Taí, o primeiro que eu encontrar alí fora se chamará...Zé Dirceu??
Helena

Humbertto Rodrigues disse...

Dijavan matreiro que é, lembrou do texto chave, usado no Concurso do Banco do Brasil ou foi da Caixa, já nem me lembro... rsrs

Dija Santos disse...

Foi usado no concurso do BB, aliás usei ele ontém na oitava aula do curso de formação política que teve a ética como tema...

Humbertto Rodrigues disse...

Tú tá mais perdido, do que eu... rs Fuiii

Mariana disse...

Desculpe, Dija, mas onde entrou a ética nessa sua aula? Se vc falasse em ingratidão, apêgo, em ecossistema,...ou estou mais perdida que vc e Beto, juntos?

Humbertto Rodrigues disse...

Estou perdido no sentido, de não lembrar em qual concurso o texto foi usado. Quanto a questão da ética. Dija, lhe responderá amanhã. Saudações Mariana, é sempre bom ve-la por aqui. Um abraço!

Dija Santos disse...

Respondendo a leitora Mariana: Companheira, no texto João Ubaldo Ribeiro, não trata só da questão da ingratidão da Ave, se você observar bem ele diz: ''Estou acostumado a perfidez e a ingratidão humanas.'' compara portanto a atitude da ave com a do ser humano, Não seria a ingratidão e a perfidez, exemplos clássicos de falta de ética??
Gostaria de explicar mais a relação do texto com a ética, mas não me alogarei. Espero que tenha entendido...

Mariana disse...

Desculpe, Dija, mas não penso assim.
Ética significa carater, define certos valores morais, mas não me parece que tenha algo a ver com gratidão. Ser ético não me parece ter necessáriamente algo a ver com gratidão. Se tem, se explique melhor, certo?

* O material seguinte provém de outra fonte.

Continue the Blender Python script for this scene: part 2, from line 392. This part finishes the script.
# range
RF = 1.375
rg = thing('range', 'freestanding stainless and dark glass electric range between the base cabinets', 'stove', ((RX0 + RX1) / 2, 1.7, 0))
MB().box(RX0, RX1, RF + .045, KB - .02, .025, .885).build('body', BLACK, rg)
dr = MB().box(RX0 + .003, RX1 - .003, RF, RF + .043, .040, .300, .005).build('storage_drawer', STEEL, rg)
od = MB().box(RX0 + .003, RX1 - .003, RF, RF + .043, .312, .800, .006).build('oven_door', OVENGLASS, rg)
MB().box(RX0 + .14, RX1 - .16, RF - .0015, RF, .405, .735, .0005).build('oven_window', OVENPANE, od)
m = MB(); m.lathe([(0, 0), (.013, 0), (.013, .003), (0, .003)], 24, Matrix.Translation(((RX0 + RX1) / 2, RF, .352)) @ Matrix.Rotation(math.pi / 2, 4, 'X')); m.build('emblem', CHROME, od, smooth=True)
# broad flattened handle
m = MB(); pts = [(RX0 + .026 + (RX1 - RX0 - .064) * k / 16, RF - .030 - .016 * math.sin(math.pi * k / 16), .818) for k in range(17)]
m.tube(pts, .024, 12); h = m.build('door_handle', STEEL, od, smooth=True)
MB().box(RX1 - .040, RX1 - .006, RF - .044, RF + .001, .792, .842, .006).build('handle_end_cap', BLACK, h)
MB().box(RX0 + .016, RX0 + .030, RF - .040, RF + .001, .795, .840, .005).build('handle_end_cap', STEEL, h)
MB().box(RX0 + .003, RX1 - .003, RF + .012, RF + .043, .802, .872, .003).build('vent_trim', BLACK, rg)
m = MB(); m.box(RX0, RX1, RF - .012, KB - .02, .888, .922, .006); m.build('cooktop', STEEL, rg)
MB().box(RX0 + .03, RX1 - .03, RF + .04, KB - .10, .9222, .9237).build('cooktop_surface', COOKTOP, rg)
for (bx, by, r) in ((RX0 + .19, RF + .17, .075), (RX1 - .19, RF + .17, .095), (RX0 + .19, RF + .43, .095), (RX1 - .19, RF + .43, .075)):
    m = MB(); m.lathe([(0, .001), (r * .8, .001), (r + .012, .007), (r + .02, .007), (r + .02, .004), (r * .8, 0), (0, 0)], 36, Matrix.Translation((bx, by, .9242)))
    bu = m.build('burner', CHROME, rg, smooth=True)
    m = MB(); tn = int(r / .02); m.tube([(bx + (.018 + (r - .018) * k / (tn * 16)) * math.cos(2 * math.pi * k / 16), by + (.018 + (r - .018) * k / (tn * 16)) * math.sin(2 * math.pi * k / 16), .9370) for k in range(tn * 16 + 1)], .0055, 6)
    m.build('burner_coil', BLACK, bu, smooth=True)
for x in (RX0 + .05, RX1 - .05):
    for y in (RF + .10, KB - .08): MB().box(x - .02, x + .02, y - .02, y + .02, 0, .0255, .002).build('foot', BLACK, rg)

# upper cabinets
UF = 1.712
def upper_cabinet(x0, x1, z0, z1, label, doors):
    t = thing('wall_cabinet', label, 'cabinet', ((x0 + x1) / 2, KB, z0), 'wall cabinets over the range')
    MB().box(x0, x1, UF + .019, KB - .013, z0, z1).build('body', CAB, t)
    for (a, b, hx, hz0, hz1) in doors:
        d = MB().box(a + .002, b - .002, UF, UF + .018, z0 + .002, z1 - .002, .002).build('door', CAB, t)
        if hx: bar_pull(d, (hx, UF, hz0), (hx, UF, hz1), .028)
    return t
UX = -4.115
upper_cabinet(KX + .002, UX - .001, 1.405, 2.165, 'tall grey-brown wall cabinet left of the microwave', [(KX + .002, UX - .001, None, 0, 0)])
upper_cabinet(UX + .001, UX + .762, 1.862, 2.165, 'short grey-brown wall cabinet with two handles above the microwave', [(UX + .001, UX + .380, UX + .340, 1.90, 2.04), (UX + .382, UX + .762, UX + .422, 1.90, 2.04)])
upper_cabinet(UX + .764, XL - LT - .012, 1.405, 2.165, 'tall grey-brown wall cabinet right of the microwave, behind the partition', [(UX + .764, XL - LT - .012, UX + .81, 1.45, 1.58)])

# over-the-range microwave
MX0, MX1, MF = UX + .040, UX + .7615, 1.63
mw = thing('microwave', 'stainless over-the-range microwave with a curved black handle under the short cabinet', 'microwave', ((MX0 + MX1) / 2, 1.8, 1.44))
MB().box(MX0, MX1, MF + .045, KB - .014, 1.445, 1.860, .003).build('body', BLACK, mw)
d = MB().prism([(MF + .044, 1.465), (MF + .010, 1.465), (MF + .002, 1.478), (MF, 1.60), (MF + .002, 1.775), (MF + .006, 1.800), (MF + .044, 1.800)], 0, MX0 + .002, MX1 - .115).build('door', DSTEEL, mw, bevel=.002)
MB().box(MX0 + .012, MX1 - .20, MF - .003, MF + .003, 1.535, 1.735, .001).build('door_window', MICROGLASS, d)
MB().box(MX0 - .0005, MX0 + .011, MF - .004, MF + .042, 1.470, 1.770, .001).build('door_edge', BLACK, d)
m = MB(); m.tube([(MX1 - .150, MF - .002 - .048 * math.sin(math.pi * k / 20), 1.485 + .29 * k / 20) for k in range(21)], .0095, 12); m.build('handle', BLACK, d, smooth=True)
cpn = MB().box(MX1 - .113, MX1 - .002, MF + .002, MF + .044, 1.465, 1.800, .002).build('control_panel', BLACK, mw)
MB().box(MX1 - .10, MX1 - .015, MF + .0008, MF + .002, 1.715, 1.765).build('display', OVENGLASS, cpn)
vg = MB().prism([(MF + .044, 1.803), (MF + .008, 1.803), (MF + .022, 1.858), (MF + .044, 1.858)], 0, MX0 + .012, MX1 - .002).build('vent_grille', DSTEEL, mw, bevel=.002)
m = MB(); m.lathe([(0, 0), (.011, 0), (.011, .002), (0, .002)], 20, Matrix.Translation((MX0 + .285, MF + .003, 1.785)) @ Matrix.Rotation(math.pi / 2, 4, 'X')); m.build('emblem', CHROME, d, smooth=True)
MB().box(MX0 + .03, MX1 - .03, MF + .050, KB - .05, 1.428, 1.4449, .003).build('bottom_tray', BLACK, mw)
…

Humbertto Rodrigues disse...

Com a palavra, Dija Santos... rs

Dija Santos disse...

A ética é vista como um conjunto de regras de conduta. No meu conjunto, ser ingrato e pérfido(traidor) não é algo ético, talvez seja para você Mariana. Como trata-se de algo interpretativo proponho que terminemos aqui esse embate e cada um fique com suas convicções.